Dugan pointed out a popular mischaracterization about commercial and retail.
“I haven’t heard anyone advocate for retail in neighborhoods. Neighborhood commercial, sure,” he said “Nobody wants a Gucci store in their neighborhood. People are thinking about coffee shops. I don’t know how neighborhood commercial has turned into retail in neighborhoods.”
Whitefish resident Jamie Gougen said it is important to be discerning about what kind of retail to have in a neighborhood and suggested they enhance people’s lifestyles, like coffee shops, barber shops and stores for sundries.
“When I speak on mixed use, I'm mostly thinking new development versus existing development” she said. “A polycentric community can have a high-quality lifestyle for those neighborhood members and then, downtown is where we convene.”
CONSULTANT Thomas Eddington with czb LLC, the firm charged with working on the land use element of the growth policy, presented the draft land use element, thus covering much of the same information shared at the Vision Whitefish 2045 open house Jan. 14.

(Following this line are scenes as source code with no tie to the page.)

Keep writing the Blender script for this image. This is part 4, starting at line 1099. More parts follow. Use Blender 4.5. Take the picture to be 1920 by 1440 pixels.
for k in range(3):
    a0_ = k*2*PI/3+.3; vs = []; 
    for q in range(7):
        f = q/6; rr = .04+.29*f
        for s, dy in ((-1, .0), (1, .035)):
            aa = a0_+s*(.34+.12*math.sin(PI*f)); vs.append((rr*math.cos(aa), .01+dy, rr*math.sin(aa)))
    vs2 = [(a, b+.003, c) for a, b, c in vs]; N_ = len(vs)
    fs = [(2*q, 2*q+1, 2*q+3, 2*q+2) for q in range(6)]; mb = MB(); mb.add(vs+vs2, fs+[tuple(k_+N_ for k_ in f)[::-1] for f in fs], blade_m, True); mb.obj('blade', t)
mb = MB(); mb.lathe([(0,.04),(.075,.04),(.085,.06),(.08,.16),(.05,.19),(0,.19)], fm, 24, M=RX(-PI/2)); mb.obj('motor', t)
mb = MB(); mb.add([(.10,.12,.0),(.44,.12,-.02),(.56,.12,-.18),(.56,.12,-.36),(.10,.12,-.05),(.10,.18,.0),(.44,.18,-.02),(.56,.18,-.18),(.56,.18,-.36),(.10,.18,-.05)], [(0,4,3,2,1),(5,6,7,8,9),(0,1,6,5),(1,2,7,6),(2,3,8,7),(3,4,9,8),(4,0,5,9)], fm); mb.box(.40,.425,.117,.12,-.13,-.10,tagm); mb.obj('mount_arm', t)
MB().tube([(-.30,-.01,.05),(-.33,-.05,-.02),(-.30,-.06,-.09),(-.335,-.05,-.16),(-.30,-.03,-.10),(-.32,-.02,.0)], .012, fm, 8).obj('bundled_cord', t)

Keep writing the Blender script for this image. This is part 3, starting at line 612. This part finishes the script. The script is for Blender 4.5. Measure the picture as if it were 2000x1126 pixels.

He explained what a land use plan can and cannot do, ending by saying that just because the city allots a space for a certain kind of business, that business may or may not set up there.
Eddington said the plan is divided in three parts: place-based growth to shape development, protecting and transitioning community boundaries to clearly delineate where urban development is intended, and to reserve and build upon local character, which includes public visioning efforts to enhance conventional zoning.
The Planning Commission will review the land use element Feb. 4.
The commission featured two new members, Marti Brandt and Mike Hein. It selected Whitney Beckham to continue as chair, Hein as vice chair, and Scott Wurster to serve on the Lake and Lakeshore Protection Committee.